NATURAL DISSOLUTION OF A HETEROGENEOUS MULTI-COMPONENT DNAPL SOURCE ZONE IN THE "HOMOGENEOUS" BORDEN AQUIFER

Dense nonaqueous-phase liquid (DNAPL) present in the subsurface can form plumes of contaminated groundwater that persist over decades. This study was conducted to improve understanding of how the heterogeneous physical distribution and mixed chemical composition of DNAPLs affect contaminant concentrations and discharges, and source longevity.

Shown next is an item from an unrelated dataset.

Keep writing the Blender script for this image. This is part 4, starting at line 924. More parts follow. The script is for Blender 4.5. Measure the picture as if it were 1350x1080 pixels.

A chlorinated solvent mixture (50 L) composed of trichloromethane (TCM, 10%), trichloroethene (TCE, 45%) and perchloroethene (PCE, 45%) were infiltrated below the water table into the hydraulically nearly-homogeneous Borden aquifer under natural groundwater flow conditions. The emanating plume was monitored over a 5 year period using multi-level samplers along transects. Initially a wide plume developed, but solvent concentration maxima became more localized as residual DNAPL trails dissolved. The position of these maxima matched the location of pools identified using ground penetrating radar and was related to minor sedimentological differences within the aquifer. The transient groundwater flow regime caused significant transverse lateral plume direction (>60°). From the onset of the experiment, maximum solvents concentrations down-gradient of the source zone approached initial effective solubility values as predicted by Raoult’s law, indicating the rapid establishment of equilibrium conditions. Preferential dissolution from the DNAPL source zone led to the sequential depletion of TCM (200 days), TCE (2 years) and PCE. Significant spatial differences in dissolution rates within the source zone are illustrated by the concurrent presence of TCE concentrations similar to the initial DNAPL composition and PCE concentrations for depletion to a 100% PCE DNAPL. This large spatial variability in source zone dissolution is a likely cause for the lag period observed after the gradual decrease in mass discharge before a rapid decline in maximum concentrations of each DNAPL component. While the mass discharge decreased after 40% of each of the components was dissolved, maximum concentrations only started to decrease after 80% dissolution.

Overall, the dissolution of the DNAPL source zone was characterized by a high degree of spatial and temporal variability in the aqueous solvent concentrations, even though this aquifer is nearly homogeneous in terms of hydraulic conductivity distribution.